China CPI: Core Slows and 10bps June 17 MLF Cut?
China disinflation is clear in the latest numbers for May, with core falling 0.2% on the month. Further stimulus will likely arrive in the form of monetary easing. While it is a close call, we look for a 10bps cut in the medium-term lending facility rate (MLF) from 2.50% on June 17.
Figure 1: China Headline and Food CPI (Yr/Yr %)
Source: Datastream/Continuum Economics
The disinflation story remains in place during May, with an unchanged 0.3% Yr/Yr headline but a 0.1% fall on the month. Though food price decline are less (Figure 1), core disinflation pressures remain intense with core Yr/Yr slowing from 0.7% to 0.6% and a 0.2% core decline on the month. Excess production is causing PPI to remain negative (-1.4%), while weak domestic demand is also causing pressure on profit margins – consumer goods prices fell for the 3 month in a row.
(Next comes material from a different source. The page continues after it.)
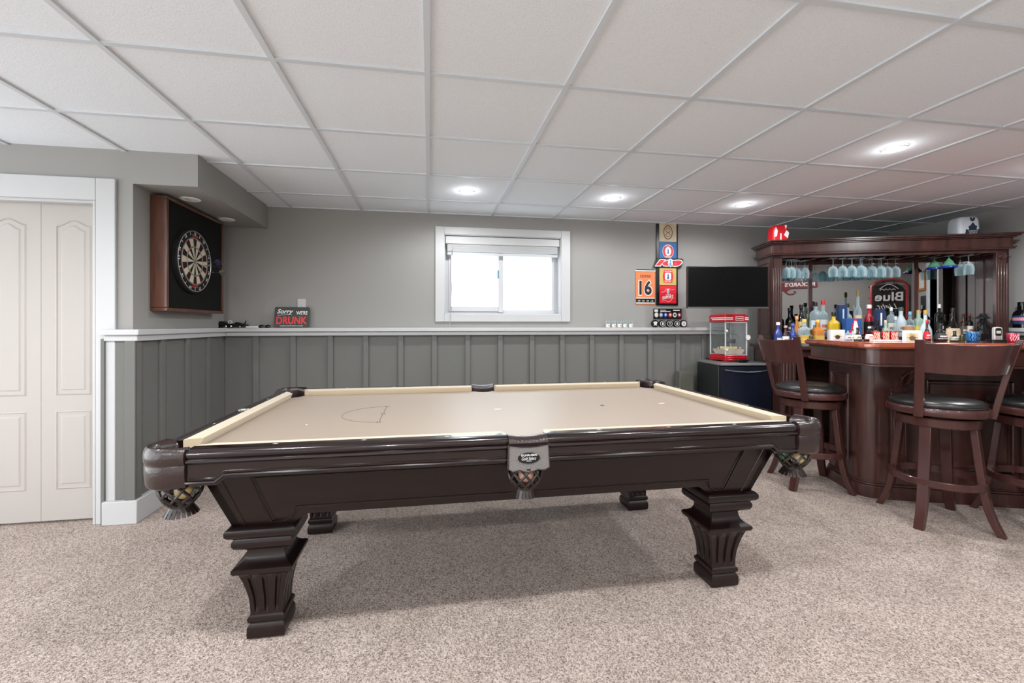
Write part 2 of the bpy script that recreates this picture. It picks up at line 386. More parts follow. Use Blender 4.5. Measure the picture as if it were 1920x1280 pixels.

The CPI data alone argues for more stimulus, which will likely be reinforced by the May retail sales data on June 17. While fiscal policy has been in the spotlight, we feel that monetary easing will likely be next. The Politburo is open to including monetary policy, though China authorities do not want to widen interest rate differentials too far and put the Yuan under too much downward pressure. An additional 25bps reserve requirement ratio (RRR) cut would meet these objectives. However, we feel that the most likely option is a 10bps cut in the MLF rate to 2.40% to be followed by 10bps cuts in the 1 and 5yr loan prime rate on June 20. This would signal stimulation intent, but not be too big to hurt the Yuan too much. Additionally, though the Fed is talking a higher for longer, they are still leaving rate cuts on the table for later in the year and the ECB has started its easing cycle. We would see an RRR cut arriving in Q3. Nevertheless, it is a close call, as China authorities are also not happy with government bond yields having come too low and causing risk aversion in markets.